In 2014, the trolleys were pulled after two caught fire. MATA later revealing in a 2015 meeting, 19 of their 20 trolleys needed work.

When the trolleys were pulled in 2014, MATA said one million people annually were riding the trolleys and that number dropped 40 percent when hybrid buses started running the routes.

It took four years to get the Main Street line back while work continued on the Madison line, as MATA tested modern trolley cars.

In all, a costly venture according to contracts the board approved in the last three-and-a-half years

In 2021, they signed off on a $1.4 million overhaul of trolley trucks.

More than $800,000 was spent on seven new rail cars and shipping containers of spare parts. Also, two staffers took a trip to San Diego to “inspect and assess the condition” of those cars, according to a memo. There is no mention of what that cost.

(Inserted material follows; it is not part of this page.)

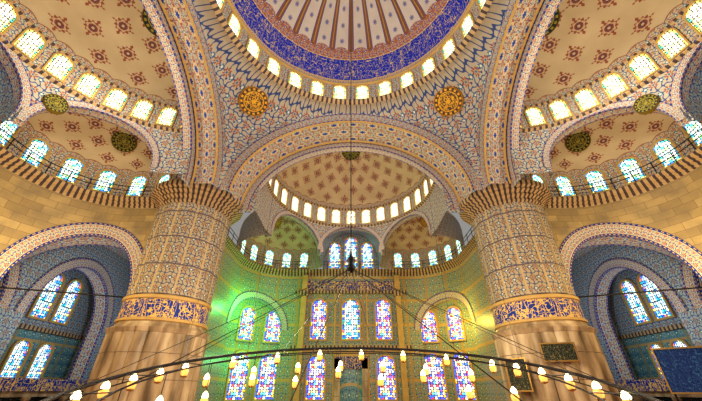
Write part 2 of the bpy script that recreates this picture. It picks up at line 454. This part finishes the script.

Add another $2.5 million in track repairs and paving over the past three years, $141,000 to demolish a building to make space for future trolley development, $88,000 for a rail pickup, $253,000 for six new pickup trucks and 2 SUVs for the trolley staff, and another $383,000 on equipment and lighting fixtures.

It adds up to a total of nearly $6 million in all of the contracts we found.

We asked MATA officials if that money could have been better spent since they chose to cut the service indefinitely.

In a statement, they wrote they’re “committed to maintaining all assets in excellent condition,” and they’re “required to maintain all assets in a state of good repair [sic].” They went on to state, “Due to stringent safety requirements and the long life cycles of many assets, repairs and maintenance can be costly.”

There have been calls on the city to help out. That’s on top of the money they, the state and feds already gave. Keep in mind, only MATA decides how to spend the money. Their governing body is their board, which is appointed by the mayor and approved by the council.

The popular Trolley Night in South Main rolled on recently without the street cars. Business owners are among the many waiting for answers from MATA and for some kind of detailed plan for its future. They’re all anxious to see the impact these cuts will have.

“I think we are talking about four miles of trolleys. What the heck? Four miles, and we can’t manage that? Come on now,” South Main business owner Tawanda Pirtle told WREG recently.

She owns Feelin’ Memphis and is concerned what impact this could have.

“Don’t think it’s going to take us down, because it’s not. It’s a piece of something that belongs to us that you guys, when I say you guys, the people in charge, mismanaged,” Pirtle said.

Tuesday morning, MATA will give another update at a council committee meeting. WREG Investigators will keep you updated.